What she relishes is the variety. “You don’t have the same routine every day,” she said. “You never know what’s going to happen.” The career has brought friendships, like the clients from England whom she stayed with during an overseas trip. It has involved evictions, what Walker calls “tough love.” It has presented a challenge akin to a jigsaw puzzle. “I’ve always looked at it as getting all the pieces in the right place for the right house for that family,” she said.
It’s a career that has involved writing a newspaper column about the home as a repository of memories and taking on political responsibility as the director of both the California Association of Realtors and the National Association of Realtors. It’s a career she shares with her husband, Ken, in their business, Anderson Homes of South Carolina. It’s a profession that has changed enormously in the past four decades. “I remember how excited I was when we got a fax machine,” she said.

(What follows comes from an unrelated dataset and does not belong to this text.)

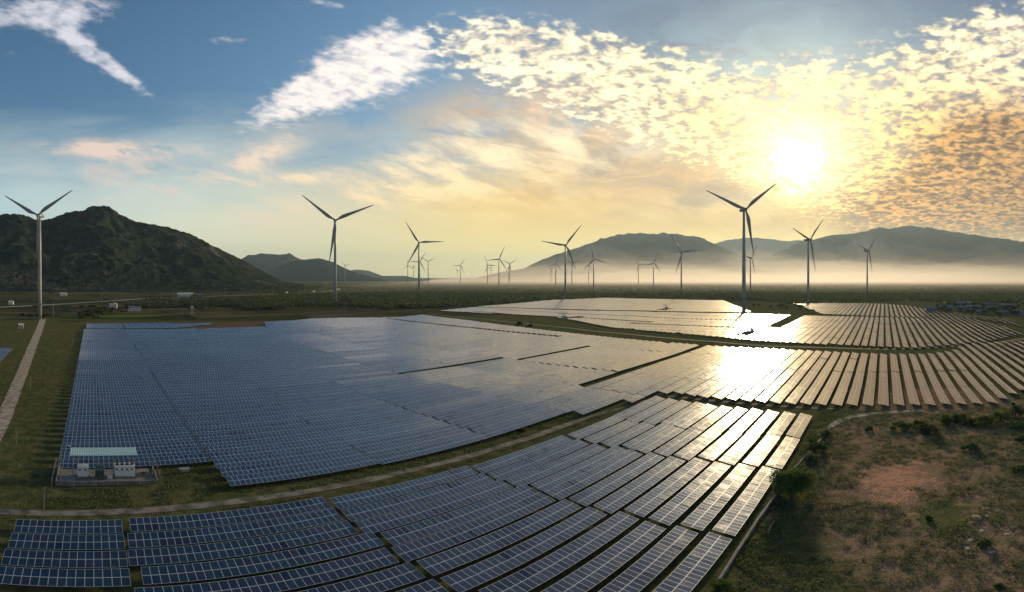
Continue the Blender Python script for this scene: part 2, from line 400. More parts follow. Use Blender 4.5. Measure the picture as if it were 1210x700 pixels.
def mountain(name, prof, r_front, r_ridge, m, nr=60, step=1.5, rugged=.5, fine=0.0, seed=0.0, foot=0.0):
    px = np.arange(prof[0][0], prof[-1][0]+.1, step)
    yy = np.interp(px, [p[0] for p in prof], [p[1] for p in prof])
    vs, fs = [], []; back = 14
    for j, (x, y) in enumerate(zip(px, yy)):
        a = bear(x); Hh = max(0.0, (HORIZON-y)/FP*r_ridge + CAM_H)
        Hh *= 1 + .0*x
        for i in range(nr+back):
            t = i/(nr-1) if i < nr else 1 + (i-nr+1)/back*.55
            r = r_front + (r_ridge-r_front)*t
            p = Vector((r*math.sin(a), r*math.cos(a), seed))
            k = r_ridge*.10
            rn = 1-abs(noise.noise(p/k))*2; rn2 = 1-abs(noise.noise(p/(k*.42)+Vector((7,3,1))))*2
            if t <= 1:
                s = t*t*(3-2*t)*.55 + t*.45
                h = Hh*s*(1 + rugged*(rn*.6+rn2*.4-.55)*math.sin(math.pi*min(1,t))**.8)
                h += Hh*.03*noise.noise(p/(k*.12))*min(1, 3*t)*(1 if t < .98 else .5)
            else:
                h = Hh*max(0.0, 1-((t-1)/.55)**1.3)
            if fine: h += fine*(noise.noise(p/11.0)+.6*noise.noise(p/5.0))*min(1, t*6)
            vs.append((p.x, p.y, h-2.5))
    n = nr+back
    for j in range(len(px)-1):
        for i in range(n-1): q = j*n+i; fs.append((q, q+1, q+n+1, q+n))
    return tag(link(name, mesh(name, vs, fs, m, smooth=True)), kind='structure')
M_h1 = M_hillmat('hill_scrub', (.020,.034,.028), (.055,.073,.050), (.21,.19,.17), .61, .03)
M_h2 = M_hillmat('mountain_forest', (.016,.026,.028), (.030,.044,.042), (.06,.07,.06), .66, .004)
mountain('hill', [(-90,262),(0,256),(22,253.5),(45,262),(62,259),(80,252.5),(98,250),(108,246.5),(122,245),(134,248),(146,256),(162,262),(190,268),(225,278),(260,294),(290,309),(312,321),(335,332),(360,336)],
         1350, 2350, M_h1, 150, .8, .36, 2.4, 1.0)
mountain('mountain', [(240,331),(292,303),(312,299.5),(330,301),(342,300),(352,306),(372,314),(400,322),(430,330),(450,332)], 6500, 9000, M_h2, 40, 1.2, .5, 0, 5)
mountain('mountain', [(300,331),(330,314),(350,308),(378,306),(392,309),(405,316),(420,322),(450,330),(460,332)], 5200, 7000, M_h2, 40, 1.2, .5, 0, 8)
mountain('mountain', [(380,331),(405,321),(422,318.5),(436,320),(452,326),(478,326),(500,330),(530,332)], 9000, 12000, M_h2, 30, 1.5, .3, 0, 11)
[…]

But work isn’t everything. Walker and her husband have been part of an RV club since soon after moving to the Palmetto State in 1995. They have visited every state, and their most recent trip took them to 11 national parks in the American West.
One of Walker’s proudest accomplishments is cofounding the ABC Club (Anderson By Choice), a local social group that has grown from 40 to about 100 members.
She has also written two children’s books: Grandparents--The More the Merrier! (the purpose of which was to explain divorce in a positive way) and I Shouldn't Have Peeked!
Art has been a more recent addition to Walker’s life. She took a class from fellow AAG member Ruth Hopkins and another class from her daughter’s neighbor, an art teacher who called Walker a natural artist. “That motivated me,” said Walker.
Her preference is watercolor. “I like the surprise of it,” she said. “Things happen that you don’t really control. You move colors around and then after it dries, you see what you have.”
Walker started a group that meets on Wednesdays at the Anderson Arts Center. “It’s been really fun painting together,” she said. “It gets me out from the distractions of home.”